Williams was thrilled by the full industry chain and craftsmanship in Jingdezhen. Every year, she would stay in the city for five to eight months. In 2008, she bought an apartment there, becoming the first foreigner to own real estate property in the city.
"Australia is a very young country. It doesn't have the same respect for porcelain and ceramics as Jingdezhen," she said. "I can not achieve this same work in my country because it's too expensive and I can not afford three, four or five people helping me do things."
"I would never have the chance to exhibit in museums if it was not for me working in Jingdezhen with the team of people who help me achieve my dream," she added.
Williams is fond of Chinese traditional culture. In the past 14 years, she turned the focus of her work from two-dimensional paintings to three-dimensional sculptures, blending Western and Chinese culture and techniques.
"China has so many symbols that I can use in my works.
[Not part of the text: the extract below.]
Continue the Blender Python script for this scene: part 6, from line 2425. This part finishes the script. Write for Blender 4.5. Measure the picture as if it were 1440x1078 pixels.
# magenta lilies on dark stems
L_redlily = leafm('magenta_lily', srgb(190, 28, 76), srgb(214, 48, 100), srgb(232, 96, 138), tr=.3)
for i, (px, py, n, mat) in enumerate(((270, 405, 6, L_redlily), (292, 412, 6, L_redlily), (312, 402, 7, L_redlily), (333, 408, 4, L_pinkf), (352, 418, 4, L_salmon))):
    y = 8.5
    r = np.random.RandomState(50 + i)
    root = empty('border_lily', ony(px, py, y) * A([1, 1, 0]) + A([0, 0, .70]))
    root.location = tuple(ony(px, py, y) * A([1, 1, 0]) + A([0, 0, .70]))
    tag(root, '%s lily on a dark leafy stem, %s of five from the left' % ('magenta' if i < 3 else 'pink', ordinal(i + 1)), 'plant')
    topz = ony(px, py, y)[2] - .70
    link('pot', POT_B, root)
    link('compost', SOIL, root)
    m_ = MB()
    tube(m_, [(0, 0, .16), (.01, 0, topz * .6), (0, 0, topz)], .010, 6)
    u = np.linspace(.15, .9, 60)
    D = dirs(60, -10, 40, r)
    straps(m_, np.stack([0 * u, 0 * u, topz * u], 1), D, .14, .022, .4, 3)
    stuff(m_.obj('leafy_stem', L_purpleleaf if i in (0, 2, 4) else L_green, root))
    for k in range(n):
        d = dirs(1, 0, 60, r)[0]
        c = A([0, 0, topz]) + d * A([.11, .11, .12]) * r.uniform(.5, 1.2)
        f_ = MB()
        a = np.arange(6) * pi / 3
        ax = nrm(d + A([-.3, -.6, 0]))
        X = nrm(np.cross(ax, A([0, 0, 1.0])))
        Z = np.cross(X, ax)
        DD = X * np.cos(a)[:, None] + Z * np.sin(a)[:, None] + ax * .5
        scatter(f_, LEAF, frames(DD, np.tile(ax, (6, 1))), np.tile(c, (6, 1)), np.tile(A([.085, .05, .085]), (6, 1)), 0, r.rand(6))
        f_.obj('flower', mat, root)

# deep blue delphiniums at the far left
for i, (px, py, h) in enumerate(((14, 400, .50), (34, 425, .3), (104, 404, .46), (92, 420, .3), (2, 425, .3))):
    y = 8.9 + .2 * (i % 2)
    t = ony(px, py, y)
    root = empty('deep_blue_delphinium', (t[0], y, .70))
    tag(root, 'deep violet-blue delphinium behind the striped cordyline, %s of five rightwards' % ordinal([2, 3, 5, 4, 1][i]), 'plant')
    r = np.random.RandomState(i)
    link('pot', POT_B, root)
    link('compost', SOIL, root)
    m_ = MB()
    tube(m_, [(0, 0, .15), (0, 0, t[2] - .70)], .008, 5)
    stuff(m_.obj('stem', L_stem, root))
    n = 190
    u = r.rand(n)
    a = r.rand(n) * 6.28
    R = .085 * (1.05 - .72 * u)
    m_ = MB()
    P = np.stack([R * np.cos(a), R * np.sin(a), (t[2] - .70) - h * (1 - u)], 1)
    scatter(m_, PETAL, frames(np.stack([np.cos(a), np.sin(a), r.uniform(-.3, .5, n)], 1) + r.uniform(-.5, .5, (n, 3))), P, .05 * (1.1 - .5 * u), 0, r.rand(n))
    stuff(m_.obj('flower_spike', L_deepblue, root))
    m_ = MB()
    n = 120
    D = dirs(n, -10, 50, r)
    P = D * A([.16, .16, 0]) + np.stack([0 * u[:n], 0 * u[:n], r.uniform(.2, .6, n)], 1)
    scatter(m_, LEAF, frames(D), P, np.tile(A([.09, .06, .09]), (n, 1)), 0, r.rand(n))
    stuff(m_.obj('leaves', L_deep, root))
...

I use bamboo, dragons and the Phoenix. I use everything I can from the Chinese culture because this helps me express peace," she said.
At the High Fired Motherhood exhibition that started on May 18, Williams used the juxtaposition of an expectant mother with a weapon of destruction to explore the connections between creation and destruction.
"Williams' works are of high artistic and human value, much different from other domestic artists who care only about economic value," said Zhao Gang, curator of the Jingdezhen China Ceramic Museum.
"These years have been very difficult financially, emotionally and physically, especially the last few years. I have spent all the money I had ever earned on my artwork," she said.
Her motivation to create porcelain works originated from her family. In 2005, her son joined the Navy, following his father's footsteps, which worried and tortured her deeply.
"He has learned how to kill and to shoot guns. So, I make the 'paodan' (shells) here, and this started my journey of making artwork that speaks about war, peace and how mothers feel about the war," she said.
The 42 works, including pregnant women leaning against a gigantic bomb with a baby crawling on it and symbols of peace-like lotus, have been kept in a showroom at a local ceramics company after the exhibition ended in late September. She expects to exhibit her works in other Chinese cities in the following years.
Due to unique artistic values, Williams' works have been displayed at museums and galleries in the United States, Australia, Switzerland, the Republic of Korea and Lebanon. She is currently working on a book that recounts her 14 years in the city. "Sometimes when I go home, I feel very tired and down because I work alone and don't have people to talk to. I said to my husband that I thought it would be my last year. He keeps saying 'No, you love this, you should go back; you should finish it,'" she said.
To take care of her aging parents and young grandchildren, Williams chose to end her long journey in Jingdezhen. On Friday, she hugged her friends farewell and thanked them for their kindness, friendliness, generosity and sharing over the past 14 years.